Так же инстинктивно в этапах и на пересылках я торопилась занять место на верхних нарах, на верхней полке; и всегда успевала, пока другие осматривались, закинуть туда свой рюкзак. Потом я узнала, что верхние нары — «законное» место главных в камере; а уж они-то опытные — понимают, где лучше.

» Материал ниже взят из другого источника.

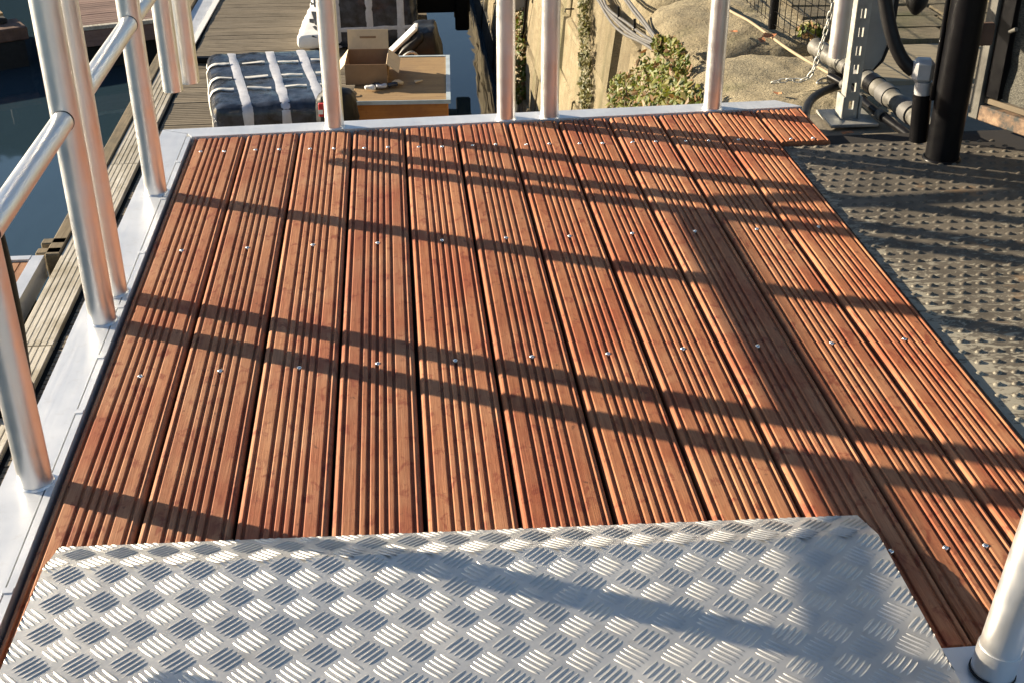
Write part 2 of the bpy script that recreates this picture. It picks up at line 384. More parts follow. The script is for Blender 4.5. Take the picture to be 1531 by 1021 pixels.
# rounded coping boulders along the edge of the quay
def boulder(name, c, h, seed, mat, parent=None, squ=3.0, amp=0.03, n=(36, 20), **k):
    m = MB(); vs = []; N, K = n
    for i in range(K+1):
        ph = -math.pi/2+math.pi*i/K
        for j in range(N):
            th = 2*math.pi*j/N
            d = Vector((math.cos(ph)*math.cos(th), math.cos(ph)*math.sin(th), math.sin(ph)))
            s = (abs(d.x)**squ+abs(d.y)**squ+abs(d.z)**squ)**(-1/squ); q = d*s
            q = Vector((q.x*h[0], q.y*h[1], q.z*h[2]))
            nz = noise.fractal(q*3.0+Vector((seed*7.1, 0, 0)), 1.0, 2.0, 5)
            vs.append(Vector(c)+q+d*(nz*amp+noise.fractal(q*16.0+Vector((seed*3.1, 2, 0)), 1.0, 2.0, 4)*amp*0.33))
    fs = [(i*N+j, i*N+(j+1)%N, (i+1)*N+(j+1)%N, (i+1)*N+j) for i in range(K) for j in range(N)]
    m.add(vs, fs, 0, True)
    return m.build(name, mat, parent, **k)
edge = empty('quay_edge', (0, 0, 0), label='row of big rounded coping stones along the top of the quay', cat='quay edge')
for k, (bx_, by_, hx_, hy_) in enumerate(((2.02,3.56,0.43,0.49),(2.07,4.50,0.43,0.46),(2.11,5.44,0.42,0.50),(2.10,6.45,0.40,0.53),(2.10,7.52,0.40,0.55),(2.10,8.65,0.40,0.58))):
    boulder('coping_stone', (bx_, by_, -0.33), (hx_, hy_, 0.255), k+1, M['coping'], edge, 4.6, 0.024, (96, 56) if k < 3 else (48, 28))
m = MB(); m.box((1.72,-2,-0.9), (2.1,14,-0.42)); m.build('backing', M['joint'], edge)

# paving behind the coping
pav = empty('paving', (0, 0, GZ), kind='structure')
PM = []
for k in range(5):
    m = MB(); rr = random.Random(k); m.cbox((-0.5,-0.5,-0.04), (0.5,0.5,0), 0.012)
    m.v = [tuple(Vector(v)+Vector((rr.uniform(-.012,.012), rr.uniform(-.012,.012), rr.uniform(-.003,.003)))) for v in m.v]
    PM.append(m.mesh('paving_stone', M['pave']))
y = 3.98
while y < 8.5:
    h = rnd.uniform(0.16, 0.22); x = 2.24+rnd.uniform(-0.12, 0.0)
    while x < 4.6:
        w = rnd.uniform(0.22, 0.36)
        link('paving_stone', PM[rnd.randrange(5)], pav, (x+w/2, y+h/2, 0.004+rnd.uniform(-.004,.004)), (rnd.uniform(-.01,.01), rnd.uniform(-.01,.01), 0), (w-0.012, h-0.012, 1))
        x += w
    y += h
m = MB(); m.cbox((2.16,3.50,-0.04), (4.4,3.95,-0.002), 0.01); m.build('slab', weathered('ribbed_slab', (0.20, 0.165, 0.105), (0.26, 0.22, 0.145), (0.32, 0.275, 0.19), 0, (0.2, 0.16, 0.1)), pav)
m = MB(); m.box((1.80,2.90,-0.30), (4.4,3.22,-0.010)); m.build('concrete_strip', M['concrete'], pav)

# ------------------------------------------------------------------ steel tread plate beside the deck
plate = empty('tread_plate', (0, 0, -0.012), label='worn black steel plate with rows of raised studs beside the deck', cat='metal plate')
m = MB()
m.prism([(1.664,-1.2),(3.6,-1.2),(3.6,2.70),(2.28,2.70),(2.12,2.80),(1.655,2.785)], -0.012, 0)
m.build('plate', M['plate'], plate)
m = MB(); m.box((1.58,-1.2,-0.45), (3.6,2.9,-0.014)); m.build('plate_support', M['under'], plate)
def stud(m, c, a, sc=1.0):
    ca, sa = math.cos(a), math.sin(a); vs = [Vector((c[0], c[1], 0.0046*sc))]
    for ring, (rr, z) in enumerate(((0.55, 0.0037), (1.0, 0.0))):
        for k in range(8):
            t = 2*math.pi*k/8; x = rr*0.0108*math.cos(t)*sc; y = rr*0.0078*math.sin(t)*sc
            vs.append(Vector((c[0]+x*ca-y*sa, c[1]+x*sa+y*ca, z*sc)))
    fs = [(0, 1+k, 1+(k+1)%8) for k in range(8)]+[(1+k, 9+k, 9+(k+1)%8, 1+(k+1)%8) for k in range(8)]
    m.add(vs, fs, 0, True)
pts = []
j = 0; y = 1.28
while y < 2.78:
    x = 1.676+(0.01825 if j % 2 else 0)
    while x < 2.75:
        if not (x > 2.28 and y > 2.68): pts.append((x, y))
        x += 0.0365
    y += 0.0415; j += 1
def inview(q):
    d = Vector((q[0], q[1], 0))-CAMPOS; z = d.dot(f_); X = d.dot(r2)/z*1845.95; Y = d.dot(u2)/z*1845.95
    return abs(X) < 775 and abs(Y) < 520, z
near = sorted([(inview(q)[1], q) for q in pts if inview(q)[0]])[:300]
ns = set(q for _, q in near); ms = MB(); stud(ms, (0, 0), 0.35); sme = ms.mesh('stud', M['plate'])
rest = MB()
for q in pts:
    if q in ns: link('stud', sme, plate, (q[0], q[1], 0))
    else: stud(rest, q, 0.35)
rest.build('studs', M['plate'], plate, kind='stuff')

# ------------------------------------------------------------------ timber deck
deck = empty('timber_deck', (0, 0, 0), label='red-brown grooved hardwood deck with an aluminium edge frame', cat='deck')
def far(x): return 2.984+0.0528*x
P = 0.15; GR = [0.016, 0.044, 0.060, 0.075, 0.090, 0.106, 0.134]; GW = 0.0034; GD = 0.0056
prof = [(0.0030, -0.026), (0.0030, -0.0090), (0.0046, -0.0044), (0.0074, -0.0014), (0.0105, 0.0)]
for g in GR:
    prof += [(g-GW-0.0013, -0.0001), (g-GW+0.0002, -0.0012), (g-GW+0.0010, -GD), (g+GW-0.0010, -GD), (g+GW-0.0002, -0.0012), (g+GW+0.0013, -0.0001)]
prof += [(P-0.0105, 0.0), (P-0.0074, -0.0014), (P-0.0046, -0.0044), (P-0.0030, -0.0090), (P-0.0030, -0.026)]
scr = MB(); scr.lathe([(0.0002,0.0016),(0.0034,0.0016),(0.0048,0.0004),(0.0048,-0.004)], n=12); scm = scr.mesh('screw', M['screw'])
for k in range(12):
    x0 = k*P; ya = 2.797 if k == 11 else 0.802
    m = MB(); n = len(prof); N = 7; vs = []
    ph = rnd.uniform(0, 6)
    for i in range(N):
        for (px, pz) in prof:
            yb = far(x0+px)-0.004+rnd.uniform(-.001,.001)*0; t = i/(N-1); yy = ya+(yb-ya)*t
            vs.append((px+0.0006*math.sin(ph+yy*2.3), yy, pz))
    m.add(vs, [(i*n+a, i*n+a+1, (i+1)*n+a+1, (i+1)*n+a) for i in range(N-1) for a in range(n-1)], 0)
    m.add(vs[:n], [tuple(range(n))], 0); m.add(vs[-n:], [tuple(range(n))[::-1]], 0)
    for i in range(N-1): pass
    b = m.build('deck_board', M['wood'], deck, loc=(x0, 0, rnd.uniform(-0.0012, 0.0006)))
    rd = [0.0, 0.05, 0.0, 0.15, 0.6, 0.75, 0.9, 0.8, 0.6, 0.75, 0.9, 0.85][k]
    vv = [1.0, 0.92, 1.04, 0.97, 1.05, 0.93, 1.0, 0.95, 1.06, 0.94, 1.03, 1.0][k]
    b.color = (1.03*vv, (1.04-0.13*rd)*vv, (1.14-0.26*rd)*vv, 1)
    if k == 11: b['label'] = 'short stub board at the far right corner'
    spots = [(0.037, 2.876-0.036*x0), (0.102, 2.874-0.036*x0)]
    if k < 11: spots += [(0.0745, 2.2245-0.0075*x0), (0.0745, 1.657), (0.043, 1.008), (0.106, 1.008)]
    for sx_, sy_ in spots:
        nearest = min(GR, key=lambda g: abs(g-sx_))
        zz = -0.0004 if abs(nearest-sx_) < GW else 0.0
        link('screw', scm, b, (sx_, sy_+rnd.uniform(-.003,.003), zz), (rnd.uniform(-.1,.1), rnd.uniform(-.1,.1), 0))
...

Тюремная пища не показалась мне ни недостаточной, ни особо несъедобной, даже от ее однообразия я не страдала. Сильно ощущала только недостаток сахара: 15 г в день для меня крайне мало (теперь выдают 20 г, но мне и этого не хватило бы). Правду тут надо учитывать несколько обстоятельств. Во-первых, я провела в тюрьме всего три с лишним месяца и не успела изголодаться, а энергию здесь тратить не на что. Во-вторых, за это время я получила две передачи (третью — перед самым этапом), хотя и соответствовавшие лефортовским правилам, т. е. весом не более 5 кг, без масла, без сахара и т. п., но любовно и обдуманно подготовленные: например, неизвестная мне тогда женщина Надежда Васильевна где-то раздобывала особо калорийное, сладкое, жирное печенье; этот сорт печенья передавали и моим подельникам, а потом и другим заключенным, и его стали называть «лефортовским печеньем». В-третьих, в Лефортовской тюрьме пища много доброкачественнее, чем в других тюрьмах (я имела возможность сравнить ее с пересыльными тюрьмами — по сравнению с ними лефортовская кухня — просто ресторан). Может быть, кормежка здесь лучше потому, что меньше заключенных; возможно, лучше следят за тем, чтобы в котел попало все, что полагается по скудным тюремным нормам.